Metals & Critical Minerals
The Hormuz disruption has revealed that sulfur, which is used to produce sulfuric acid — the most heavily consumed chemical in the world — is a critical and underappreciated linchpin in the global clean energy and electrification supply chain.
The Middle East produces almost a quarter of the world’s sulfur, and roughly half of the world’s seaborne-traded sulfur transits the Strait. Prior to the conflict, sulfur was already trading at elevated prices due in part to growing battery and clean energy demand — creating conditions for an acute supply shock that, unlike for certain petrochemicals and other commodities that were in oversupply before the Strait closure, has led to sharp and sustained price increases. Since the conflict began, sulfur prices have surged over 100 percent.
Even though sulfur is a plentiful natural resource, it is primarily produced for commercial use as a byproduct of oil refining and gas processing — so global supply is a function of those processes and does not respond rapidly to higher prices or demand for sulfur itself. There are alternatives to Gulf sulfur, but none can fill a large gap quickly: other suppliers are already locked into existing contracts or cannot readily produce more on demand.
The Downstream Impact Across Critical Minerals
Elemental sulfur’s overwhelming end use is conversion into sulfuric acid, used to process and refine the metals and minerals that underpin clean energy and electricity systems, from copper and nickel to lithium, cobalt, and rare earths. Disruptions to sulfur supply and transit through the Gulf are thus being felt downstream as shortages and cost increases for the essential chemical — sulfuric acid — in the metals and minerals supply chains that underpin the global energy transition and energy-intensive industries such as data centers.
Copper is the irreplaceable conductor in power grids, EV motors, batteries, solar installations, and data centers, and has been acutely affected, with some 15-20 percent of copper production dependent on sulfuric acid. Chile, the world’s largest copper producer and a buyer of over one million tonnes of Chinese sulfuric acid, has seen those prices roughly double. The picture for copper producers is mixed, however: sulfuric acid is also a profitable byproduct of copper smelting, and some operators are increasing production as prices rise.
The battery supply chain is also directly exposed, as sulfuric acid is required for many types of lithium, cobalt, and rare earths production and processing. There is no practical substitute for sulfuric acid in the acid-leaching process used to produce nickel, an essential component of high-energy-density EV batteries. Indonesia’s nickel sector is under severe strain as a result of limited supply of both elemental sulfur and sulfuric acid, with leading producers cutting output. Rare earth processing also requires sulfuric acid, so shortages could threaten the permanent magnets essential for EV motors and wind turbines.
The sulfur shock thus hits the entire clean energy stack — copper wire, battery cell, and motor magnet — simultaneously.

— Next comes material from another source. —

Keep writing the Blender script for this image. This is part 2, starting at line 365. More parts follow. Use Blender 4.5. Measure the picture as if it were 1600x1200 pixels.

The sulfur shock thus hits the entire clean energy stack — copper wire, battery cell, and motor magnet — simultaneously. If the disruption persists, delayed copper, lithium, and battery material output could slow grid expansion, EV production, and renewable energy deployment at precisely the moment demand is accelerating. Cost pressures in the mining and refining sectors could push back final investment decisions on critical mineral projects already strained by capital costs, compressing future supply pipelines for years. Data centers, already straining power grids, depend on copper-intensive infrastructure that becomes costlier to build. The result is a compounding feedback loop: energy transition bottlenecks slow the very infrastructure expansion needed to meet surging electricity demand.
The Geopolitical Leverage Shift
The crisis also further reinforces China’s leverage over a key node in the energy supply chain as the world’s largest producer of sulfuric acid. In April, China announced a full export ban on sulfuric acid through August 2026 — replacing a previous quota with a complete halt. Shipments to Chile collapsed from 151,000 tonnes in March 2025 to zero by March 2026. Russia and Turkey have similarly restricted sulfur exports.
Three simultaneous points of pressure have converged to produce an acute disruption to sulfuric acid supply chains.
Three simultaneous points of pressure — the Hormuz closure, export restrictions by major producing countries, and a structural supply deficit amid accelerating electrification — have converged to produce an acute disruption to sulfuric acid supply chains. Until global flows resume, China can withhold supply and position itself as the indispensable backstop when it chooses to resume exports — deepening a stranglehold over copper, battery metals, and rare earths that rivals its leverage over finished clean energy hardware.
Countries with domestic sulfur and sulfuric acid production, like the United States, are relatively insulated. For most of the world, the only real resolution will come as the Strait reopens — and even then, recovery will be slow, partial, and unevenly distributed across buyers and sectors, as the contracted nature of Middle East Gulf supply means spot market relief will be partial.